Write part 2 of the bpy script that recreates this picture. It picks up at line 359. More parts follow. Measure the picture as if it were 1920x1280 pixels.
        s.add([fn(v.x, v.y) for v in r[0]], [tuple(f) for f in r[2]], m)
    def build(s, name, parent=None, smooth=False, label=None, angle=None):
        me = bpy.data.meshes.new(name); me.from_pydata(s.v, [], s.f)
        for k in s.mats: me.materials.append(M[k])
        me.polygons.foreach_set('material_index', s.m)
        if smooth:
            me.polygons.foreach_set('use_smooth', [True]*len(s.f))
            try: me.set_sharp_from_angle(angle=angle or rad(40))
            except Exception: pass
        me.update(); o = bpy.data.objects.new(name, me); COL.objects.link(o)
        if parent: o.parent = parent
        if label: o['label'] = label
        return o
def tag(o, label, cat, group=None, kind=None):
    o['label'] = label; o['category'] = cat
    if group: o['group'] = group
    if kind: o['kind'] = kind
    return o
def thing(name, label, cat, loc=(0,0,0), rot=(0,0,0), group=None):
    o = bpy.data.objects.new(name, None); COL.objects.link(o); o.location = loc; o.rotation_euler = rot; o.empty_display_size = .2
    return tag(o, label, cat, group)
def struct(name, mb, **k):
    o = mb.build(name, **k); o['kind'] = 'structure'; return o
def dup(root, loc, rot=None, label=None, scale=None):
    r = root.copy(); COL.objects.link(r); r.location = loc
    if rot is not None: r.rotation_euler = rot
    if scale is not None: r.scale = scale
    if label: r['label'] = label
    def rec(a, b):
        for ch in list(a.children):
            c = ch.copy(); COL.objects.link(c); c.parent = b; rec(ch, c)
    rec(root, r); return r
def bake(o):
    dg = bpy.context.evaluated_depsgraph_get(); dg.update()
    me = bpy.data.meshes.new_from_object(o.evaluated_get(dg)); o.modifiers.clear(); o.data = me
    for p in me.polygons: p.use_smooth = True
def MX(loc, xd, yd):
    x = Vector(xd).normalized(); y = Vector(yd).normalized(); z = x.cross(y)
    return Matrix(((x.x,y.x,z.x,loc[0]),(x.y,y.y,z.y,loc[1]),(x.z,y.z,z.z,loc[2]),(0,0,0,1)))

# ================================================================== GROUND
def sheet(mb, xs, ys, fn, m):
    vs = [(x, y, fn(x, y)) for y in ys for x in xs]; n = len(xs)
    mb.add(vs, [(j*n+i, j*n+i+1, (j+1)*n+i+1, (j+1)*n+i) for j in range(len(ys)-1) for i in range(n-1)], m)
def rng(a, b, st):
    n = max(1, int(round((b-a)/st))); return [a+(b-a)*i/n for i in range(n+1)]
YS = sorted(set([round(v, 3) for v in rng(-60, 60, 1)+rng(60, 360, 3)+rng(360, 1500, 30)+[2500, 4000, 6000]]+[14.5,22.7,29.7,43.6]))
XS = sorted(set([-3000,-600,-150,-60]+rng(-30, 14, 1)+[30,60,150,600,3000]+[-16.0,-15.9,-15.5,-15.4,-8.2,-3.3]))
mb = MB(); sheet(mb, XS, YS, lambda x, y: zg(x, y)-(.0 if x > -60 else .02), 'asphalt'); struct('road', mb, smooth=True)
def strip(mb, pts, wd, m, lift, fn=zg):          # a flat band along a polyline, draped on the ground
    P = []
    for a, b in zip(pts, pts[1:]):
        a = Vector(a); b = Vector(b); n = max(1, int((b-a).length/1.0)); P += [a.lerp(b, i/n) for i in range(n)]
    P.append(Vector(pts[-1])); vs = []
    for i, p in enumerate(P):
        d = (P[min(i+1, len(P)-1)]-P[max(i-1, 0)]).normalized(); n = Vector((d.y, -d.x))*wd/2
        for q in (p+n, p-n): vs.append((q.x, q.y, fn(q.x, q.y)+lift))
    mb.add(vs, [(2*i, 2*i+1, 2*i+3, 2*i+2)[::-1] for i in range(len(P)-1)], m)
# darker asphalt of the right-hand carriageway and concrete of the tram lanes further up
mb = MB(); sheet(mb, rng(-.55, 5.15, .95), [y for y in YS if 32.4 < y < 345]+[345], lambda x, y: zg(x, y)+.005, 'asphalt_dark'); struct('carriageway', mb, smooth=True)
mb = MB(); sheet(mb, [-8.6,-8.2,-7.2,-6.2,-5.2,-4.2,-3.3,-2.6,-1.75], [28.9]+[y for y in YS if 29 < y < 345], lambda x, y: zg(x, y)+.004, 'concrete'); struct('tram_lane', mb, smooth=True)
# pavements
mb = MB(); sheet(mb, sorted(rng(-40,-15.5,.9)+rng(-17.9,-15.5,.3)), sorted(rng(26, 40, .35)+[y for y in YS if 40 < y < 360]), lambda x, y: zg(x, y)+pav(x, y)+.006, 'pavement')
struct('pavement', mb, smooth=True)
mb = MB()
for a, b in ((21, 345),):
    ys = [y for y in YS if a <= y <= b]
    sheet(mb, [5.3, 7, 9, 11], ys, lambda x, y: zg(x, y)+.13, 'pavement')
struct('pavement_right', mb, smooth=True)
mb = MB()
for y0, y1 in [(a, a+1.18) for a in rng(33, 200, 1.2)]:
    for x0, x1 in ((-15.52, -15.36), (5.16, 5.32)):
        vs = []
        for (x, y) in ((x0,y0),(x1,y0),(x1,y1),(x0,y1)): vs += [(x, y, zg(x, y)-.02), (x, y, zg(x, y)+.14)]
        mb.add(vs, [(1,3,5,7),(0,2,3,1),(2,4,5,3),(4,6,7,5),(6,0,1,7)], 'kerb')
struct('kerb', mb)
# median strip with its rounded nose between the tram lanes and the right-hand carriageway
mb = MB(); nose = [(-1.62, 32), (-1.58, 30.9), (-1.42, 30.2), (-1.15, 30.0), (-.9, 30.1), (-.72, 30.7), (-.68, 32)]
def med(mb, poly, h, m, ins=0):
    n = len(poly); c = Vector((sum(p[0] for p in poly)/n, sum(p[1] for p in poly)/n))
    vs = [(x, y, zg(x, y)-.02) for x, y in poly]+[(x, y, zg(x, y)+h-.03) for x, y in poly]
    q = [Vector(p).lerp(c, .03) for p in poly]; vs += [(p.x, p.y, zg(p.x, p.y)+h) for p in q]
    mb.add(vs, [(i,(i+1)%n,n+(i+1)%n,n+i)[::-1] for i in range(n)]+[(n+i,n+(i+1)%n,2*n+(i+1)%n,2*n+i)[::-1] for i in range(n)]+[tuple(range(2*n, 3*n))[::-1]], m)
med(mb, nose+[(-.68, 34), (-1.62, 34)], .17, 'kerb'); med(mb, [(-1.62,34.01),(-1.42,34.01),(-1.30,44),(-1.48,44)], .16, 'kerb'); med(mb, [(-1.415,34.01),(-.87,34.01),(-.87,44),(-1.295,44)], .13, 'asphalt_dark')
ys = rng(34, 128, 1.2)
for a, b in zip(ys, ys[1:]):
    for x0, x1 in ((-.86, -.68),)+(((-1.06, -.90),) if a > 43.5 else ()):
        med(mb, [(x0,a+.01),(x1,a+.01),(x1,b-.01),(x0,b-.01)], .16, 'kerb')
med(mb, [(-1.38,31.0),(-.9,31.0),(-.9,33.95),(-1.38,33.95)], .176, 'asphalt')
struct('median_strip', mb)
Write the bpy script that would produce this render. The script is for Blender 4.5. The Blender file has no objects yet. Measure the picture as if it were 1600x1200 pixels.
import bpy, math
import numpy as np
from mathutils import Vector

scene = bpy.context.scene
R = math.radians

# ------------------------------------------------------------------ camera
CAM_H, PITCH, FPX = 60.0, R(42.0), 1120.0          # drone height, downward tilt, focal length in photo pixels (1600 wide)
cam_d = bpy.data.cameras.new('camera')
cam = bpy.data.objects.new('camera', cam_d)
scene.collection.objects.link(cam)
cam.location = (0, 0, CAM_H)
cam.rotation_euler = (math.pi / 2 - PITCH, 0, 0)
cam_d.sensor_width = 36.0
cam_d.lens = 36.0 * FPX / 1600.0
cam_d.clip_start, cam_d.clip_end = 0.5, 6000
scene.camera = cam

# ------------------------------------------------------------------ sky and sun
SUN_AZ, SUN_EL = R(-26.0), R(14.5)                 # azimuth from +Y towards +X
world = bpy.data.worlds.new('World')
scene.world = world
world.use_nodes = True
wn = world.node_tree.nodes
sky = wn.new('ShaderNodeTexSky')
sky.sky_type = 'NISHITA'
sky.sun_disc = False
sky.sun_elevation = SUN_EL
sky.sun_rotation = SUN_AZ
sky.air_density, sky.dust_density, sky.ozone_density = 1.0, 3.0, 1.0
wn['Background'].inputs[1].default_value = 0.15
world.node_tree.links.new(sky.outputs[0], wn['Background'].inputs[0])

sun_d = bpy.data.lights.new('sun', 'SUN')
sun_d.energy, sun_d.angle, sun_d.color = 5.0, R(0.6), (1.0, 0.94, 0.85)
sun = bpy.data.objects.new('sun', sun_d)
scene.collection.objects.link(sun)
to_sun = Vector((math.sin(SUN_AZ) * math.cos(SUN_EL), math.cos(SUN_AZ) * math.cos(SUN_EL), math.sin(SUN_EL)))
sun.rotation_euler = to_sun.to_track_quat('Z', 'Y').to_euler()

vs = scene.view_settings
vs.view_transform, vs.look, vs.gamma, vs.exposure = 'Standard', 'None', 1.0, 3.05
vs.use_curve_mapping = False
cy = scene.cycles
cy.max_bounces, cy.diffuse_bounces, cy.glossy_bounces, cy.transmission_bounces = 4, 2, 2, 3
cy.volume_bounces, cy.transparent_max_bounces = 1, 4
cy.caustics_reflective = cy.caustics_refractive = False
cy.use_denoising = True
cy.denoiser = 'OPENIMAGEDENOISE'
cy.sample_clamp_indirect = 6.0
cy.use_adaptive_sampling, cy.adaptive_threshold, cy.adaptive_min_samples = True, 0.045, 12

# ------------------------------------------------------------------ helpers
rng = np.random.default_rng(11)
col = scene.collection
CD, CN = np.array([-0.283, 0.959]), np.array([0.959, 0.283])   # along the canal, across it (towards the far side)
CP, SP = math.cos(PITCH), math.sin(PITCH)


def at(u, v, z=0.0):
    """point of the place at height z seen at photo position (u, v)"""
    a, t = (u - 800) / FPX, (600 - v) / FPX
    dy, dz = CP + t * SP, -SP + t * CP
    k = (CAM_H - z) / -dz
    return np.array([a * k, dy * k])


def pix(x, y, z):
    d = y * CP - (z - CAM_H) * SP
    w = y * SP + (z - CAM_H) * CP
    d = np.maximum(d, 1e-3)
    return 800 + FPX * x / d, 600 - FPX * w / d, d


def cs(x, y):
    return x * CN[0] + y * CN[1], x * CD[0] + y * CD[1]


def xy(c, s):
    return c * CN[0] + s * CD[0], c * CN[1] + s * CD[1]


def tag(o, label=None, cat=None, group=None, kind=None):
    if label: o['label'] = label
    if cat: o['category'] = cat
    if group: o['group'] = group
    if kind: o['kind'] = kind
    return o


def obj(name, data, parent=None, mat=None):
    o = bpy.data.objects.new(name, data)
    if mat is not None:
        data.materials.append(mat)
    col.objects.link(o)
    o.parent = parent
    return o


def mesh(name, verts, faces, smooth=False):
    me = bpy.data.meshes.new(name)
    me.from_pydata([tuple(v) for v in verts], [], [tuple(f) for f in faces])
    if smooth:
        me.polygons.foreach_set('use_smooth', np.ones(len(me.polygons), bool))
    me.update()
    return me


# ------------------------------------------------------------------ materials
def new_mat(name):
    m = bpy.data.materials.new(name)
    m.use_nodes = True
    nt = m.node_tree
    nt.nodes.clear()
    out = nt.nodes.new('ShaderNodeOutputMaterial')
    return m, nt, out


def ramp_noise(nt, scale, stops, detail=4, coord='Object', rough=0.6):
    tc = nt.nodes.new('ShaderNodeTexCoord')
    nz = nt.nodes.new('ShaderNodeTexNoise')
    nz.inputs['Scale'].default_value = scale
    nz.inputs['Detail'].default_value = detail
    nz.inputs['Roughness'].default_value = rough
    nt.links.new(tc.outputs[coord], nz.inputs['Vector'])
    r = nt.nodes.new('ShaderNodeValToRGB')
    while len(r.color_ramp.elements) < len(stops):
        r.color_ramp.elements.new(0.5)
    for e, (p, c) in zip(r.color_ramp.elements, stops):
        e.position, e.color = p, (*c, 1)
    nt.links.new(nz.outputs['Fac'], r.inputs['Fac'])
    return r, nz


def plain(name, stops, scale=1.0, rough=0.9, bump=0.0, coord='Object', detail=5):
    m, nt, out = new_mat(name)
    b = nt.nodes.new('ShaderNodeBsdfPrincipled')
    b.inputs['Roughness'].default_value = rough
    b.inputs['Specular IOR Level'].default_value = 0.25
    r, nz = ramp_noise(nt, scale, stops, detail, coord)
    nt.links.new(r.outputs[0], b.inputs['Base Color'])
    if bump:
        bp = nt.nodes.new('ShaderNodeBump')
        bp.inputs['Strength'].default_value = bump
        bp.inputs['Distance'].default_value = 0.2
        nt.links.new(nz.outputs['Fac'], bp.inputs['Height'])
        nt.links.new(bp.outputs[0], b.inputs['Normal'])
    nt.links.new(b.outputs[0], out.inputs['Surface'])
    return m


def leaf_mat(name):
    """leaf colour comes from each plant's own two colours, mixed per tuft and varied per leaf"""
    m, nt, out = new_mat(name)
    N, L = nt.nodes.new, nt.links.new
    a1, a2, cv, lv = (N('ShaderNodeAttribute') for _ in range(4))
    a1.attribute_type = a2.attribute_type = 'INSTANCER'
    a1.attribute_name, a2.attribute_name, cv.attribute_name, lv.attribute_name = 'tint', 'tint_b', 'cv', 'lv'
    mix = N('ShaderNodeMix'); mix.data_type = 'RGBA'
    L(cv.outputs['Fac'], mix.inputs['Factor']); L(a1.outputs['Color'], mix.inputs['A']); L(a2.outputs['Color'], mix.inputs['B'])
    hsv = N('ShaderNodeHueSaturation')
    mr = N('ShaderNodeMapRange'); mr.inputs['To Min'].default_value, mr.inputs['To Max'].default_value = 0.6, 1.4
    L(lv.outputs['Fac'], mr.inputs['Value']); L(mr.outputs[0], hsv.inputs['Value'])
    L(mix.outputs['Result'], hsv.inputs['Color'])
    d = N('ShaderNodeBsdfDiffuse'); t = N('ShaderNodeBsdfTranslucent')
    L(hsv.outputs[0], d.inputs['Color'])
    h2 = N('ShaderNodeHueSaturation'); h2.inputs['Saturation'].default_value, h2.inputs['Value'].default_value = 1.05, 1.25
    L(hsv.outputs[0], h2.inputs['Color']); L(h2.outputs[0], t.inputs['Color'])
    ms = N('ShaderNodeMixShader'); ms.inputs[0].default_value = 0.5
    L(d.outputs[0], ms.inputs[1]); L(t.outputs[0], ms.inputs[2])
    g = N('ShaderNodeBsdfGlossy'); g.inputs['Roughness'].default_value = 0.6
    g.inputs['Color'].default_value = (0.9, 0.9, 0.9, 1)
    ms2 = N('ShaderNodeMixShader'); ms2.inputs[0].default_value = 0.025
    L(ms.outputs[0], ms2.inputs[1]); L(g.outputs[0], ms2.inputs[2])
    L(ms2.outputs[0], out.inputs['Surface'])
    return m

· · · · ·

* **Objective**:
Nothing but the lines from the one with "Write the bpy" through the one with "R = math.radians" should be retyped; include both and keep them exact.

* **Solution for this task**:
Write the bpy script that would produce this render. The script is for Blender 4.5. The Blender file has no objects yet. Measure the picture as if it were 1600x1200 pixels.
import bpy, math
import numpy as np
from mathutils import Vector

scene = bpy.context.scene
R = math.radians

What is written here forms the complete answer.